* **Stated problem**:
Return only the lines running from the top of the entries to the line with "SC.render.engine = 'CYCLES';", inclusive, exactly as written.

* start Data in this exercise *

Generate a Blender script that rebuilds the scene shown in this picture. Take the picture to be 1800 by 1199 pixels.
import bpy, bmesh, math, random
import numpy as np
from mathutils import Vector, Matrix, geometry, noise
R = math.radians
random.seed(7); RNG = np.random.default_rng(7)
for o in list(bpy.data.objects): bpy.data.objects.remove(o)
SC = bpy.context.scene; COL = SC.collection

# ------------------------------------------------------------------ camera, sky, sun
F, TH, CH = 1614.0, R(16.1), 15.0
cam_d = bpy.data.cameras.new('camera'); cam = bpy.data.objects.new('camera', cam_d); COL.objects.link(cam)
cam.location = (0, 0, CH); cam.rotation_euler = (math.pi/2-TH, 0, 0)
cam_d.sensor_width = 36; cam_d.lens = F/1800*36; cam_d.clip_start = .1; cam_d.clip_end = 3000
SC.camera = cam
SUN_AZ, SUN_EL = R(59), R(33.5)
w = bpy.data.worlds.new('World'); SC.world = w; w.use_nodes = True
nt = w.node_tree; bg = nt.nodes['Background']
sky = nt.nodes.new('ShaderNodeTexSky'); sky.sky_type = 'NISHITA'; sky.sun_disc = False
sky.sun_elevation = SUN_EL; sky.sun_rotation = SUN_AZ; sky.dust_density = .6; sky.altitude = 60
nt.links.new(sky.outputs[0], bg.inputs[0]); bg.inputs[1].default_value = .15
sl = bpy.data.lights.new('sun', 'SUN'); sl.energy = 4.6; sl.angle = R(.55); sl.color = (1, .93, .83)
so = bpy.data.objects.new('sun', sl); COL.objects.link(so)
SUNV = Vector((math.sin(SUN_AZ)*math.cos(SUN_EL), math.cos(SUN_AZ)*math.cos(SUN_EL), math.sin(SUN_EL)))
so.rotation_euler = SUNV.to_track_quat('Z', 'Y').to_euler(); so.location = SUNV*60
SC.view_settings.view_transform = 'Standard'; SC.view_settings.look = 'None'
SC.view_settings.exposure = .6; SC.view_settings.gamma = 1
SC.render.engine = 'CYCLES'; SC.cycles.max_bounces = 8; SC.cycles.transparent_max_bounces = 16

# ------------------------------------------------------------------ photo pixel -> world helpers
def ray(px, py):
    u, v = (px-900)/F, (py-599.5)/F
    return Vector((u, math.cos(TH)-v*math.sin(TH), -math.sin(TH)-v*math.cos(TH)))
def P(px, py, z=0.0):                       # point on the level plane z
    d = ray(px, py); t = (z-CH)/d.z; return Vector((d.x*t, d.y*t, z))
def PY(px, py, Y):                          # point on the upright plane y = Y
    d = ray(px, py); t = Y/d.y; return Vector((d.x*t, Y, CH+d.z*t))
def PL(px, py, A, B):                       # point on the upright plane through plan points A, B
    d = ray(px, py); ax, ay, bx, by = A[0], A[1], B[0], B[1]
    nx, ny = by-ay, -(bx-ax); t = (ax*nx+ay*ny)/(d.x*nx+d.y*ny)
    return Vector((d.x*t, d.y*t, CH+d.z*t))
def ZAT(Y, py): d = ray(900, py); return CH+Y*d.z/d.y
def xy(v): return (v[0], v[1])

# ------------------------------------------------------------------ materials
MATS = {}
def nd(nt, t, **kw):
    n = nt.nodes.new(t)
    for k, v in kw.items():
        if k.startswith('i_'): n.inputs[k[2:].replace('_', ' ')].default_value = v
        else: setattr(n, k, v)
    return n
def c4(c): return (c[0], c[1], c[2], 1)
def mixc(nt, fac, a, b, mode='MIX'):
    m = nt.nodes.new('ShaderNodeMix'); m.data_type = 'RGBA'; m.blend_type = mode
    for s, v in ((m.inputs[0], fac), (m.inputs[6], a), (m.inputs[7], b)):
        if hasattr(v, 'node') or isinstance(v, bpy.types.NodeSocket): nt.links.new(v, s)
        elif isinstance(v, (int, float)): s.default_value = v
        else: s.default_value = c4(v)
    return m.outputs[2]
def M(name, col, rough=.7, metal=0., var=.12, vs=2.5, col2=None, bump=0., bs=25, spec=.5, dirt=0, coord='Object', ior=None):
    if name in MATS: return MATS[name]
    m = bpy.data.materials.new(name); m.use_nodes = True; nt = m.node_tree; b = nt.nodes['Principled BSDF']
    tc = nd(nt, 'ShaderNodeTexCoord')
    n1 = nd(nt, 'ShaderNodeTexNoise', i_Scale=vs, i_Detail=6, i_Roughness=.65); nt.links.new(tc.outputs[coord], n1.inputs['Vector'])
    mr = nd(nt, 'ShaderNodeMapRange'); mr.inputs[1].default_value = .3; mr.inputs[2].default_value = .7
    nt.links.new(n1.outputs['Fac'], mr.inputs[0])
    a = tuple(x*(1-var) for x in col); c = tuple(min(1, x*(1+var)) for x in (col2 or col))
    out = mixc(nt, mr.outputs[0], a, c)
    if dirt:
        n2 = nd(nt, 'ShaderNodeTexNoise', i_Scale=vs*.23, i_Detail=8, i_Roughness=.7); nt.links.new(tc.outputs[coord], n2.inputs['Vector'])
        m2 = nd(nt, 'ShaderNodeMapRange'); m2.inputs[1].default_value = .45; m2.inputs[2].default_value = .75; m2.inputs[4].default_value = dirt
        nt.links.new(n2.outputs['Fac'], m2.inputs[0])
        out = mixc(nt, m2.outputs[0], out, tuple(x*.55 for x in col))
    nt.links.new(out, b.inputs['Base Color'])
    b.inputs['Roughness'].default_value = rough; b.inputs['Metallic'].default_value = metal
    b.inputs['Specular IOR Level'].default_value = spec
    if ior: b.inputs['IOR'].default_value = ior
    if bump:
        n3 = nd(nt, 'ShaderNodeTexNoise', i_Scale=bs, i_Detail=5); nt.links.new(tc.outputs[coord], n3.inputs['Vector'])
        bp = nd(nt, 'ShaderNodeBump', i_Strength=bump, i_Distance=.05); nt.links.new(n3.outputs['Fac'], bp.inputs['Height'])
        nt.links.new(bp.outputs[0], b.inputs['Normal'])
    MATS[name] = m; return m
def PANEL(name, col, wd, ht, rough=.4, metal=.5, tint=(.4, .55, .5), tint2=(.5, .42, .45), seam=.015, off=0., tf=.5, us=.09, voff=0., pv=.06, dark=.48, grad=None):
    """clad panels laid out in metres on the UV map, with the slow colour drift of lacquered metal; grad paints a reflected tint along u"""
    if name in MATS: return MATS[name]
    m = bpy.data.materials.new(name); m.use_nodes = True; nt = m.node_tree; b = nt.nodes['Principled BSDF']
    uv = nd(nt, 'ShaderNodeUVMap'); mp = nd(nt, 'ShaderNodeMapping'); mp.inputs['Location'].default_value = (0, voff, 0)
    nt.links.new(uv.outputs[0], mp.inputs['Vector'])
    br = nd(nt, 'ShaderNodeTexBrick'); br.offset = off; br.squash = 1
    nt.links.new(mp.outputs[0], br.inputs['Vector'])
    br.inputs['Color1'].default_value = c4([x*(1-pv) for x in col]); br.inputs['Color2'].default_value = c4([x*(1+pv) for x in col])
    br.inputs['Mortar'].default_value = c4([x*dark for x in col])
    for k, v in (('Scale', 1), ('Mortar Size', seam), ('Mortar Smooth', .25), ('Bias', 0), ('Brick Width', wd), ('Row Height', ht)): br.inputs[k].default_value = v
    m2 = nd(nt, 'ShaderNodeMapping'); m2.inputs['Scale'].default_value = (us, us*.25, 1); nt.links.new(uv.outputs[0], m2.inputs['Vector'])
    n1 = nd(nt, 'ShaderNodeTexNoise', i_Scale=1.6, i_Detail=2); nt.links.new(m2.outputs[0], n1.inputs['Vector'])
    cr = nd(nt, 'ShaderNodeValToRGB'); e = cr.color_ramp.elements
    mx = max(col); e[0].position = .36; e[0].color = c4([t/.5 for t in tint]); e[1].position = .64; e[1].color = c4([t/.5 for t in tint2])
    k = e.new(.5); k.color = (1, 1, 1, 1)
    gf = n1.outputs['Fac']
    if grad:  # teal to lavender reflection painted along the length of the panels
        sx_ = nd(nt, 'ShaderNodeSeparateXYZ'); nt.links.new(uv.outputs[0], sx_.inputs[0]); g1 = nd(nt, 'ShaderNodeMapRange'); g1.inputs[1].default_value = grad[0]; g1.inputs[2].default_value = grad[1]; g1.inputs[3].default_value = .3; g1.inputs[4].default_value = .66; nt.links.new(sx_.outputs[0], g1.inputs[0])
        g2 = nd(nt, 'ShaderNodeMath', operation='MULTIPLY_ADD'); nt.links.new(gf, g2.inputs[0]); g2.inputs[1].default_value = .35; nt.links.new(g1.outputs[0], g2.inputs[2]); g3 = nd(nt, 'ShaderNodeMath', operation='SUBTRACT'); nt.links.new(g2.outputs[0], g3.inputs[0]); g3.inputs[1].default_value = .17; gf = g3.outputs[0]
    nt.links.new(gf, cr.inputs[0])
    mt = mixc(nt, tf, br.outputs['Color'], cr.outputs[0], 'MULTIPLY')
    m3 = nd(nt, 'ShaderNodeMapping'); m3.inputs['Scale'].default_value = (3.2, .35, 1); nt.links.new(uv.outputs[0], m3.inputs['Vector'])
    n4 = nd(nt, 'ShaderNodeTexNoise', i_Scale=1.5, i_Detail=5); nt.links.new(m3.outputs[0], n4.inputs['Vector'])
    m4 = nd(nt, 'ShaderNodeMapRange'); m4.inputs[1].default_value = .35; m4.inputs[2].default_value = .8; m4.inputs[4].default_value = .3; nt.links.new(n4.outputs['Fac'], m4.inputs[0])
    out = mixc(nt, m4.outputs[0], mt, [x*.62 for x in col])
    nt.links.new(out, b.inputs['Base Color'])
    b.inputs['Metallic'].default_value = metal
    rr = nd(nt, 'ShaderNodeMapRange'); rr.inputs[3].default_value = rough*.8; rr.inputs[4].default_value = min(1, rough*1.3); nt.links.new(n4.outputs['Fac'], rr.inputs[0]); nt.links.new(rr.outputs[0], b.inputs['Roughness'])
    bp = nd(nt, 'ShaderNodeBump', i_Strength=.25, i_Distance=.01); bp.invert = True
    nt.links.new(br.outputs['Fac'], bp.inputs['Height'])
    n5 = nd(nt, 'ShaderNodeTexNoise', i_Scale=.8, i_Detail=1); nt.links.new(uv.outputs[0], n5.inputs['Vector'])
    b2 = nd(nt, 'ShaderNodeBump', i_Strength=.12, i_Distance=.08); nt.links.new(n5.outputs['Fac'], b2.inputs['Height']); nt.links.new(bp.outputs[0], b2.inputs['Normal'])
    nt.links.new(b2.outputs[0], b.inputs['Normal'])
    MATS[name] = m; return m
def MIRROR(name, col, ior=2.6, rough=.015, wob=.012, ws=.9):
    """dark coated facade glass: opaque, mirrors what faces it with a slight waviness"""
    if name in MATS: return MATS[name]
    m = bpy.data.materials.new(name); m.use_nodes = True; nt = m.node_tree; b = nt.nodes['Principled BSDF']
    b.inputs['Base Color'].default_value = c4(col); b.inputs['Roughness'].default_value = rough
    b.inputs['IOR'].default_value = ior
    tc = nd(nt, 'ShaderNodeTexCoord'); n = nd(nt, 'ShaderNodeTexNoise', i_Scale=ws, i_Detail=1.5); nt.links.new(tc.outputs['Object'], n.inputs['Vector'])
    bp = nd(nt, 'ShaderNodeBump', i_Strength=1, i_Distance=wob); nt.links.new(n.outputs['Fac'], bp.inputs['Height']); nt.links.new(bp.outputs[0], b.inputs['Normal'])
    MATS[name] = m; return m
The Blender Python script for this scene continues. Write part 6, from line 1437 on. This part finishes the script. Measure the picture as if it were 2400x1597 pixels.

* end Data in this exercise *

* **Solution below**:
Generate a Blender script that rebuilds the scene shown in this picture. Take the picture to be 1800 by 1199 pixels.
import bpy, bmesh, math, random
import numpy as np
from mathutils import Vector, Matrix, geometry, noise
R = math.radians
random.seed(7); RNG = np.random.default_rng(7)
for o in list(bpy.data.objects): bpy.data.objects.remove(o)
SC = bpy.context.scene; COL = SC.collection

# ------------------------------------------------------------------ camera, sky, sun
F, TH, CH = 1614.0, R(16.1), 15.0
cam_d = bpy.data.cameras.new('camera'); cam = bpy.data.objects.new('camera', cam_d); COL.objects.link(cam)
cam.location = (0, 0, CH); cam.rotation_euler = (math.pi/2-TH, 0, 0)
cam_d.sensor_width = 36; cam_d.lens = F/1800*36; cam_d.clip_start = .1; cam_d.clip_end = 3000
SC.camera = cam
SUN_AZ, SUN_EL = R(59), R(33.5)
w = bpy.data.worlds.new('World'); SC.world = w; w.use_nodes = True
nt = w.node_tree; bg = nt.nodes['Background']
sky = nt.nodes.new('ShaderNodeTexSky'); sky.sky_type = 'NISHITA'; sky.sun_disc = False
sky.sun_elevation = SUN_EL; sky.sun_rotation = SUN_AZ; sky.dust_density = .6; sky.altitude = 60
nt.links.new(sky.outputs[0], bg.inputs[0]); bg.inputs[1].default_value = .15
sl = bpy.data.lights.new('sun', 'SUN'); sl.energy = 4.6; sl.angle = R(.55); sl.color = (1, .93, .83)
so = bpy.data.objects.new('sun', sl); COL.objects.link(so)
SUNV = Vector((math.sin(SUN_AZ)*math.cos(SUN_EL), math.cos(SUN_AZ)*math.cos(SUN_EL), math.sin(SUN_EL)))
so.rotation_euler = SUNV.to_track_quat('Z', 'Y').to_euler(); so.location = SUNV*60
SC.view_settings.view_transform = 'Standard'; SC.view_settings.look = 'None'
SC.view_settings.exposure = .6; SC.view_settings.gamma = 1
SC.render.engine = 'CYCLES'; SC.cycles.max_bounces = 8; SC.cycles.transparent_max_bounces = 16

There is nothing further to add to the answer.